Sometimes the most surprising blessings come from unexpected places.
When we moved to Iowa, we thought we were finding our forever home. When we moved to Kansas City, we hoped, yet again, we were finding our forever home.
And here we are, for the umpteenth millionth time in our lives, moving again.
The decision to make a move is never straightforward. It is always bittersweet. There are tears and heartache but also hope and anticipation. It is a time of so many emotions, so many things to coordinate, and so much physical and mental energy.
But, if I could be frank, I’d say this:
Leaving a place is easy. Leaving people is not.
Our friends and family and community are the cornerstone of what makes life so full of light and joy. We have been beyond fortunate with the people that we have come to know and love throughout our many moves. But that is a post for another date. This one is about the move. This one is about what we have gained.

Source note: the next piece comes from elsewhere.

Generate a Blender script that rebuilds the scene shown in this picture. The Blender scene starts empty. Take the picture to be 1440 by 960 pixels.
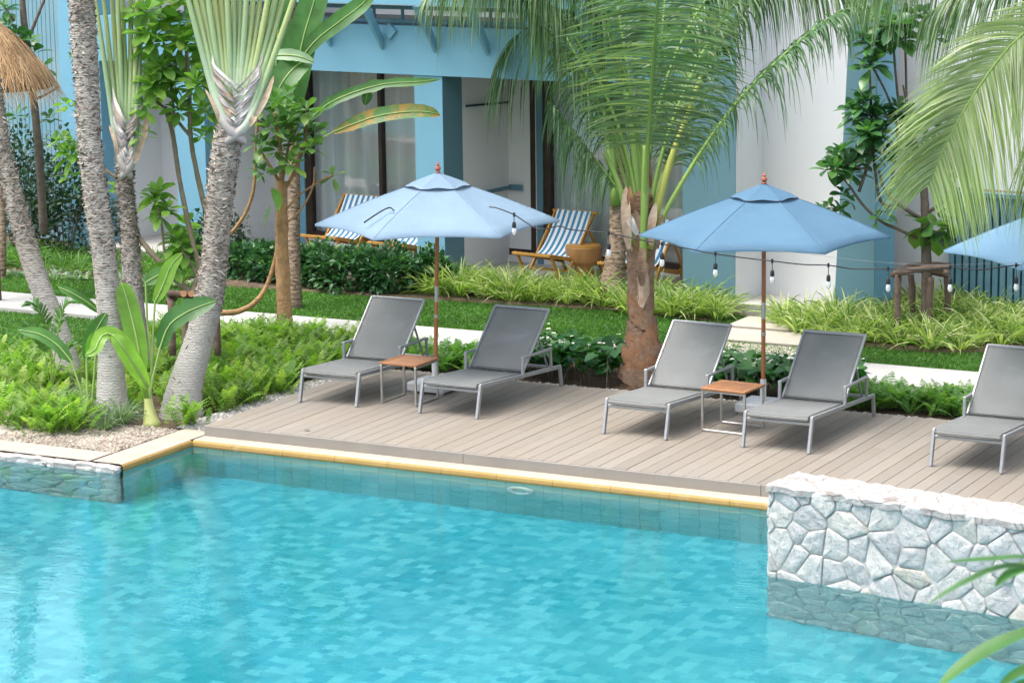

When we moved from Arizona, we gained the opportunity to be nearer to family. We gained the farmhouse with 4 acres of ground and spending time on the family farm and simply just spending time with family.
When we moved from Iowa, we gained a couple of acres – 7 instead of 4 – and job opportunities and a wonderful neighborhood and more time with other family and friends.
This move here, it’s also about family, but in a different way. It’s about this family. It’s my husband and myself and our two kids.
Y’all, time is so precious. If you are given the opportunity to spend more of it with the people who matter most in your life (your spouse and children) and it only requires your state of residence in trade – why wouldn’t you take it?
That being said there are many, many people who matter in our lives. I think I’ve made that clear; I’m not trying to discount the value that our parents and siblings and cousins and friends have in our lives. But you have to be whole in your home before you can be happy outside your home.
And we are finding that joy in Wisconsin. Even if we are moving in the dead of winter, because we’re smart like that.
A few months back, after all our things had been packed up and loaded onto a moving truck, I spent one last night at the Kansas City house. It was eerie, and more than a little devastating. It’s okay, I think, to feel excited for a new chapter and yet devastated over the last one at the same time.
We made some beautiful memories there. And we will make them again, here.